» What is expected:
Restate word for word the lines of the data below, from the first through the one that has "SC = bpy.context.scene".

» Items:
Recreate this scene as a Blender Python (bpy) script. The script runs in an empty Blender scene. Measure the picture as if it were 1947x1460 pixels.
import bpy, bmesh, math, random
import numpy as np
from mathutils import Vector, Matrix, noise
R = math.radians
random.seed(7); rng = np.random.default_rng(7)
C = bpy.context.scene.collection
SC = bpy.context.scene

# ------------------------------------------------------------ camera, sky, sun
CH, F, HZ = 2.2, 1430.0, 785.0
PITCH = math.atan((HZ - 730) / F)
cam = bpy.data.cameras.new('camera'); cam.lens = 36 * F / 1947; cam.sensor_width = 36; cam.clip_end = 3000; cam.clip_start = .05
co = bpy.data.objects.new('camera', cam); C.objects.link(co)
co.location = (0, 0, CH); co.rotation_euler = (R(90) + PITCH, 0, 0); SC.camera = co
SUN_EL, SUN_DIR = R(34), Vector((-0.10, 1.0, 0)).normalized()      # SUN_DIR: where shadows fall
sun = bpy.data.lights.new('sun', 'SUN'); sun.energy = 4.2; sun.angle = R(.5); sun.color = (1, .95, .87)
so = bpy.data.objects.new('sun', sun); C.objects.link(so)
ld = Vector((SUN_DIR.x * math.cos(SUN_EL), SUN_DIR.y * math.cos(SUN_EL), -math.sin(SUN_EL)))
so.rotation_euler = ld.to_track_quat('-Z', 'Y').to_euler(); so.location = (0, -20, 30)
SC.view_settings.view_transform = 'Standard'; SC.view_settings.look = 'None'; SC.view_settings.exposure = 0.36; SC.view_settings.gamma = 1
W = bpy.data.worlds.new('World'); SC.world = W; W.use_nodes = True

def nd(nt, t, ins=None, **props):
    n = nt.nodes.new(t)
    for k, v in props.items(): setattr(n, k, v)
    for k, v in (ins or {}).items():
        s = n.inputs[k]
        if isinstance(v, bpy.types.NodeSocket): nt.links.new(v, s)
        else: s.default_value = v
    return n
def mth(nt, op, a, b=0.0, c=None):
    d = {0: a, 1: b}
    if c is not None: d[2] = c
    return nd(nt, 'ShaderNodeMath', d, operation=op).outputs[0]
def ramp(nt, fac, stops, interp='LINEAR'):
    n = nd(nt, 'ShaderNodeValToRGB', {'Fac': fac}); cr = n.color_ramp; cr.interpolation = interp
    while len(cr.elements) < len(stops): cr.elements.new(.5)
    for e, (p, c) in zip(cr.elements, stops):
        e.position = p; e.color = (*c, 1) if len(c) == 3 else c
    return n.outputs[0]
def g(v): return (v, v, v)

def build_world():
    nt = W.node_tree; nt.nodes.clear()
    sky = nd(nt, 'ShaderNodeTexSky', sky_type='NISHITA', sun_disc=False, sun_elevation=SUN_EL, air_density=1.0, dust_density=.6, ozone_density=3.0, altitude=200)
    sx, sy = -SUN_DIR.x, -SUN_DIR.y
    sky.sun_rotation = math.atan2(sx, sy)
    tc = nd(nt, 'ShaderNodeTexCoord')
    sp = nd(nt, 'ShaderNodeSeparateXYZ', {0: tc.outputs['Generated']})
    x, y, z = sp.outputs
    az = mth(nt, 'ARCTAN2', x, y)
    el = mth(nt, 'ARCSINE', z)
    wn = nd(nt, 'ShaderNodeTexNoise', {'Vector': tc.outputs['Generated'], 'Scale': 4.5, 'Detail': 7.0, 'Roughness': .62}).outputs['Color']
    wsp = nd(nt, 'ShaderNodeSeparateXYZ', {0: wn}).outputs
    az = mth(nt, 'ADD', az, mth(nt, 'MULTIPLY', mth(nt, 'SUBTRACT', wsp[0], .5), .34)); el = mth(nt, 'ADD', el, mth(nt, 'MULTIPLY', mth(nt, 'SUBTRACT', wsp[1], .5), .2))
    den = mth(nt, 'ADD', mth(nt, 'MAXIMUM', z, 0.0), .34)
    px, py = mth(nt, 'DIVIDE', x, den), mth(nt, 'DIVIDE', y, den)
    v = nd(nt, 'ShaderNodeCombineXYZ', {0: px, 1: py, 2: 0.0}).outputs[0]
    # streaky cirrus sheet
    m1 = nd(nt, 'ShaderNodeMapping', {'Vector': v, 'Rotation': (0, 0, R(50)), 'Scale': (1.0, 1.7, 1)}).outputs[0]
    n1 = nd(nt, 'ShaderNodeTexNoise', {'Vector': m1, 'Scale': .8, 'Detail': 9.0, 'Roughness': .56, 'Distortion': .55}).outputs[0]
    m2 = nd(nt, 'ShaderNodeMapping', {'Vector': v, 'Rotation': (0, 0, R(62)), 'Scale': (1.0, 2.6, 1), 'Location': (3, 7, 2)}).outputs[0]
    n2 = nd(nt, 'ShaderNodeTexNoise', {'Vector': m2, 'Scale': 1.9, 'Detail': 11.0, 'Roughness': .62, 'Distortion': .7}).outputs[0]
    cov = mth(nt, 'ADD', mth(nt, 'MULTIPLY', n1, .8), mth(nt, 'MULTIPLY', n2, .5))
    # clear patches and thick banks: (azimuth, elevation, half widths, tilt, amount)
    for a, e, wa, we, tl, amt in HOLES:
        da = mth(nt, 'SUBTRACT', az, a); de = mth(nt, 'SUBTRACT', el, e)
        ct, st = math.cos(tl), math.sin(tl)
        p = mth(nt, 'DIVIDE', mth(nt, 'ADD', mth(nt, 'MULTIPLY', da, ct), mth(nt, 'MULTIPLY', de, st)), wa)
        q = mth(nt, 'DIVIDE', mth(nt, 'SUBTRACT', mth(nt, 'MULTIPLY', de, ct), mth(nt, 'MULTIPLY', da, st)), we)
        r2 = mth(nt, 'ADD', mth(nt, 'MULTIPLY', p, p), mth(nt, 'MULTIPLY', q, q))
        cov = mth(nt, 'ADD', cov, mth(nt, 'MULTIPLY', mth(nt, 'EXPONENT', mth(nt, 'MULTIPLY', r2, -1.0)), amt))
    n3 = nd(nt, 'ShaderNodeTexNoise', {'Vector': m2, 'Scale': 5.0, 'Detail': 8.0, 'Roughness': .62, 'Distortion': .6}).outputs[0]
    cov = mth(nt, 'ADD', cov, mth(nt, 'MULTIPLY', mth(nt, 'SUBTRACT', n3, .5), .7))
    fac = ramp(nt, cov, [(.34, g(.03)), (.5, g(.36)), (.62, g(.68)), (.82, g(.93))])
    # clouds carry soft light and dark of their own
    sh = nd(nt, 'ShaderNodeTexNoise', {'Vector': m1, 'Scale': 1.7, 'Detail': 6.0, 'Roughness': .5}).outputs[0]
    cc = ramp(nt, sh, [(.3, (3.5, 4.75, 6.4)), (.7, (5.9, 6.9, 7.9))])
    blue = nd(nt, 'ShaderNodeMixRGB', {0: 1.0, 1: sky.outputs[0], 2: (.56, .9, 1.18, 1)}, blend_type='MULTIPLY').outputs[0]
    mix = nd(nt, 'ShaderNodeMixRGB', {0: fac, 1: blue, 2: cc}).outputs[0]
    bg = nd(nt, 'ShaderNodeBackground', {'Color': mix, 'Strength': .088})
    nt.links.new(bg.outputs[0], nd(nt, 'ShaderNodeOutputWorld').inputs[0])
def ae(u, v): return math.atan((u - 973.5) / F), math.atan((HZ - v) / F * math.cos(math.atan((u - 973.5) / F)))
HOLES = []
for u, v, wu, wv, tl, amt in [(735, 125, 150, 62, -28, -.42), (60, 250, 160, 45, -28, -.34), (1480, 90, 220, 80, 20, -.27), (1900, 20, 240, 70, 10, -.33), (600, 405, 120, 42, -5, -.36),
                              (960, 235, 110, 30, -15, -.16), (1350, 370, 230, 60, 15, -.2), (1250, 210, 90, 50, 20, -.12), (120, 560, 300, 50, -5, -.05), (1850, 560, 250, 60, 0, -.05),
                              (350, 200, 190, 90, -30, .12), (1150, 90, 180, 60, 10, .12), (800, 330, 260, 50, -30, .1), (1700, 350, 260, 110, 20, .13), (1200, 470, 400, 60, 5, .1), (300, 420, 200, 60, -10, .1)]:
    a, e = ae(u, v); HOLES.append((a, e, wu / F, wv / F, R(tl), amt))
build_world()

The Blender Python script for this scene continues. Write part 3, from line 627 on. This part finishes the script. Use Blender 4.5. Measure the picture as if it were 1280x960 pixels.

» The answer:
Recreate this scene as a Blender Python (bpy) script. The script runs in an empty Blender scene. Measure the picture as if it were 1947x1460 pixels.
import bpy, bmesh, math, random
import numpy as np
from mathutils import Vector, Matrix, noise
R = math.radians
random.seed(7); rng = np.random.default_rng(7)
C = bpy.context.scene.collection
SC = bpy.context.scene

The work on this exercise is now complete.